Gürer, kırmızı et fiyatlarındaki artışa dikkat çekerken, Kasım ayı sonu itibarıyla kesimhanelerdeki fiyatların ve raftaki ürün fiyatlarının arasındaki farkın giderek açıldığını ifade etti:
“Kasım ayının son haftasında kesimhanelerde dana eti 347 lira, kuzu eti ise 437 lira olarak kesiliyordu. Bu ay ise dana eti 348 lira, kuzu eti ise 437 lira civarından işlem görmeye devam ediyor. Ancak rafta satılan et fiyatları, kesimhane fiyatlarının çok üzerinde. Örneğin, dana kuşbaşı rafta 650 lira, kuzu kuşbaşı ise 700 liranın altına inmiyor. Hatta bazı bölgelerde bu fiyatlar daha da artmış durumda. Bu da özellikle dar gelirli vatandaşların et ve et ürünleri tüketmesini daha da zorlaştırıyor.”
Gürer, etteki artışların en büyük nedenlerinden birinin yem fiyatlarındaki artış olduğunu vurguladı. 2011 ile 2022 yılları arasında yem fiyatlarının yüzde 963 arttığını belirten Gürer, “Son iki yılda ise bu artış daha da hızlandı. Şu an 50 kilogramlık besi yemi 700 lira civarında. Bir buzağıya 1000 lira destek verilmesine rağmen o parayla bir besicinin 50 kilogramlık yemi alması neredeyse imkansız hale geldi. Bu da besicileri büyük bir maliyet yükü altına sokuyor” dedi.
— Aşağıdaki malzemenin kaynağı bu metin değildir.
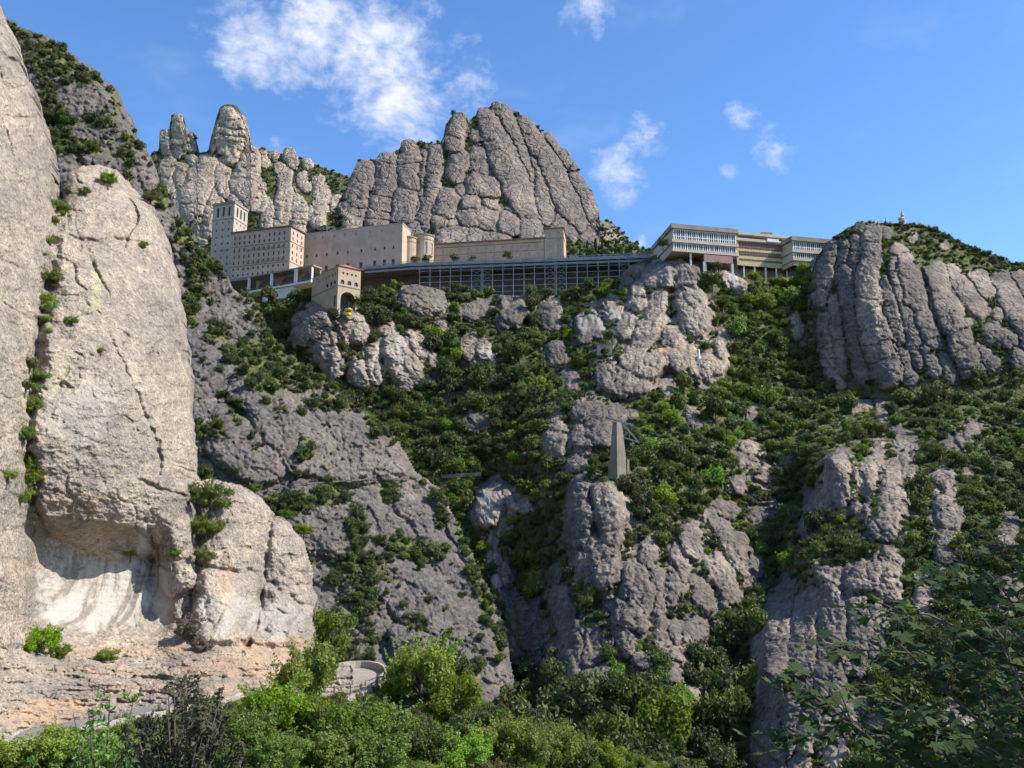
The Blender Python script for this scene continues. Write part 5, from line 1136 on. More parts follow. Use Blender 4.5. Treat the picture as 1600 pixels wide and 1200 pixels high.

Gürer, yem ithalatının da fiyat artışlarına önemli katkı sağladığını belirterek “Yem ürünlerinde de fiyatlar dalgalanma gösterse de yaklaşık 10 milyon ton ithalat yapıldığını biliyoruz. İthal yemler de fiyat artışlarının önemli sebeplerinden biri. İthalata dayalı çözüm aramak yerine yerli üretimi artırarak bu sorunu çözmeliyiz” dedi.
Gürer, son dönemde tavuk eti fiyatlarındaki artışı ve bu artışın dar gelirliler ve emekliler üzerindeki etkisini gündeme taşıdı. Özellikle kırmızı et alamayan vatandaşlar için tavuk etinin bir umut kaynağı olduğunu belirten Gürer, son fiyat artışlarının tavuk etini de almayı zorlaştırdığını ifade etti.
Gürer, “Türkiye, tavuk eti üretiminde yaklaşık 2 milyon 400 bin tonla önemli bir üretim kapasitesine sahip. Japonya, Irak, Fas gibi birçok ülkeye kanatlı eti ve ürünleri ihraç ederek önemli bir pazar payına sahip. Ancak geçmişte özellikle kırsalda her evde tavuk beslenirken bu gelenek yerini tavuk çiftlikleriyle yapılan ticari üretime bırakmış durumda” dedi.